→ Request
The data below should be printed in full, exactly, and without any of its images.
──────────────────────────────
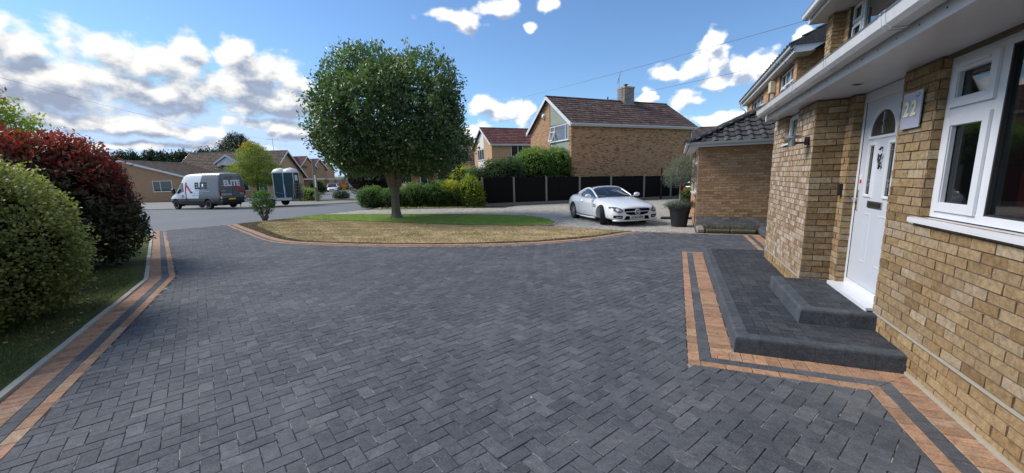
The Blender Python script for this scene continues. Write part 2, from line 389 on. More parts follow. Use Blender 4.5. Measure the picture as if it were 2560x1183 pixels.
def tilem(name, stops, lich=0.0, lc=(0.33, 0.33, 0.31)):
    t = MT(name); c = t.ramp(t.rnd(), stops)
    n = t.noise(13, 5, 0.7, 'World'); c = t.mix(1, c, t.mr(n, .3, .7, .65, 1.35), 'MULTIPLY')
    if lich:
        l = t.noise(30, 6, 0.75, 'World'); c = t.mix(t.mr(l, 0.56, 0.64, 0, lich), c, lc)
    t.set(Base_Color=c, Roughness=0.9); t.bump(t.noise(70, 4, .6, 'World'), 0.5, 0.01); return t.m
M['tiledark'] = tilem('lichened_dark_tile', [(0, (0.026, 0.027, 0.03)), (0.5, (0.04, 0.041, 0.044)), (1, (0.065, 0.066, 0.07))], 0.75)
M['tilebrown'] = tilem('red_brown_tile', [(0, (0.058, 0.034, 0.029)), (0.3, (0.085, 0.050, 0.042)), (0.7, (0.11, 0.066, 0.055)), (1, (0.145, 0.094, 0.079))], 0.25, (0.05, 0.03, 0.03))
M['tilefar'] = tilem('weathered_brown_tile', [(0, (0.07, 0.047, 0.036)), (0.5, (0.105, 0.072, 0.053)), (1, (0.15, 0.11, 0.08))], 0.35, (0.2, 0.17, 0.12))
M['tilered'] = tilem('plum_red_tile', [(0, (0.10, 0.035, 0.033)), (0.5, (0.135, 0.05, 0.045)), (1, (0.175, 0.07, 0.06))])
M['fence'] = plain('black_stained_board', (0.006, 0.005, 0.0055), 0.8, 0.2, var=0.5, scale=5)
M['concpost'] = plain('concrete_post', (0.24, 0.23, 0.20), 0.9, var=0.2, scale=9, bump=0.3)
M['concrete'] = plain('pale_concrete', (0.40, 0.385, 0.33), 0.92, var=0.2, scale=14, bump=0.4)
M['render'] = plain('grey_green_cladding', (0.27, 0.31, 0.27), 0.8, var=0.14, scale=2.5)
M['bark'] = plain('grey_bark', (0.16, 0.14, 0.115), 0.95, var=0.45, scale=14, bump=0.9)
M['barkdark'] = plain('dark_bark', (0.05, 0.04, 0.032), 0.95, var=0.4, scale=14, bump=0.6)
M['wood'] = plain('weathered_pole_wood', (0.22, 0.185, 0.145), 0.9, var=0.25, scale=9)
def asphalt():
    t = MT('worn_asphalt'); n = t.noise(0.35, 5, 0.65, 'World', 0.5); f = t.noise(40, 4, 0.7, 'World')
    c = t.mix(n, (0.115, 0.123, 0.132), (0.175, 0.185, 0.197)); c = t.mix(0.6, c, t.mr(f, .3, .7, .7, 1.3), 'MULTIPLY')
    t.set(Base_Color=c, Roughness=0.9); t.bump(f, 0.3, 0.01); return t.m
M['asphalt'] = asphalt()
M['pavement'] = plain('pavement_asphalt', (0.24, 0.225, 0.205), 0.95, var=0.3, scale=1.2)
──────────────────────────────
→ Result of the task
The Blender Python script for this scene continues. Write part 2, from line 389 on. More parts follow. Use Blender 4.5. Measure the picture as if it were 2560x1183 pixels.
def tilem(name, stops, lich=0.0, lc=(0.33, 0.33, 0.31)):
    t = MT(name); c = t.ramp(t.rnd(), stops)
    n = t.noise(13, 5, 0.7, 'World'); c = t.mix(1, c, t.mr(n, .3, .7, .65, 1.35), 'MULTIPLY')
    if lich:
        l = t.noise(30, 6, 0.75, 'World'); c = t.mix(t.mr(l, 0.56, 0.64, 0, lich), c, lc)
    t.set(Base_Color=c, Roughness=0.9); t.bump(t.noise(70, 4, .6, 'World'), 0.5, 0.01); return t.m
M['tiledark'] = tilem('lichened_dark_tile', [(0, (0.026, 0.027, 0.03)), (0.5, (0.04, 0.041, 0.044)), (1, (0.065, 0.066, 0.07))], 0.75)
M['tilebrown'] = tilem('red_brown_tile', [(0, (0.058, 0.034, 0.029)), (0.3, (0.085, 0.050, 0.042)), (0.7, (0.11, 0.066, 0.055)), (1, (0.145, 0.094, 0.079))], 0.25, (0.05, 0.03, 0.03))
M['tilefar'] = tilem('weathered_brown_tile', [(0, (0.07, 0.047, 0.036)), (0.5, (0.105, 0.072, 0.053)), (1, (0.15, 0.11, 0.08))], 0.35, (0.2, 0.17, 0.12))
M['tilered'] = tilem('plum_red_tile', [(0, (0.10, 0.035, 0.033)), (0.5, (0.135, 0.05, 0.045)), (1, (0.175, 0.07, 0.06))])
M['fence'] = plain('black_stained_board', (0.006, 0.005, 0.0055), 0.8, 0.2, var=0.5, scale=5)
M['concpost'] = plain('concrete_post', (0.24, 0.23, 0.20), 0.9, var=0.2, scale=9, bump=0.3)
M['concrete'] = plain('pale_concrete', (0.40, 0.385, 0.33), 0.92, var=0.2, scale=14, bump=0.4)
M['render'] = plain('grey_green_cladding', (0.27, 0.31, 0.27), 0.8, var=0.14, scale=2.5)
M['bark'] = plain('grey_bark', (0.16, 0.14, 0.115), 0.95, var=0.45, scale=14, bump=0.9)
M['barkdark'] = plain('dark_bark', (0.05, 0.04, 0.032), 0.95, var=0.4, scale=14, bump=0.6)
M['wood'] = plain('weathered_pole_wood', (0.22, 0.185, 0.145), 0.9, var=0.25, scale=9)
def asphalt():
    t = MT('worn_asphalt'); n = t.noise(0.35, 5, 0.65, 'World', 0.5); f = t.noise(40, 4, 0.7, 'World')
    c = t.mix(n, (0.115, 0.123, 0.132), (0.175, 0.185, 0.197)); c = t.mix(0.6, c, t.mr(f, .3, .7, .7, 1.3), 'MULTIPLY')
    t.set(Base_Color=c, Roughness=0.9); t.bump(f, 0.3, 0.01); return t.m
M['asphalt'] = asphalt()
M['pavement'] = plain('pavement_asphalt', (0.24, 0.225, 0.205), 0.95, var=0.3, scale=1.2)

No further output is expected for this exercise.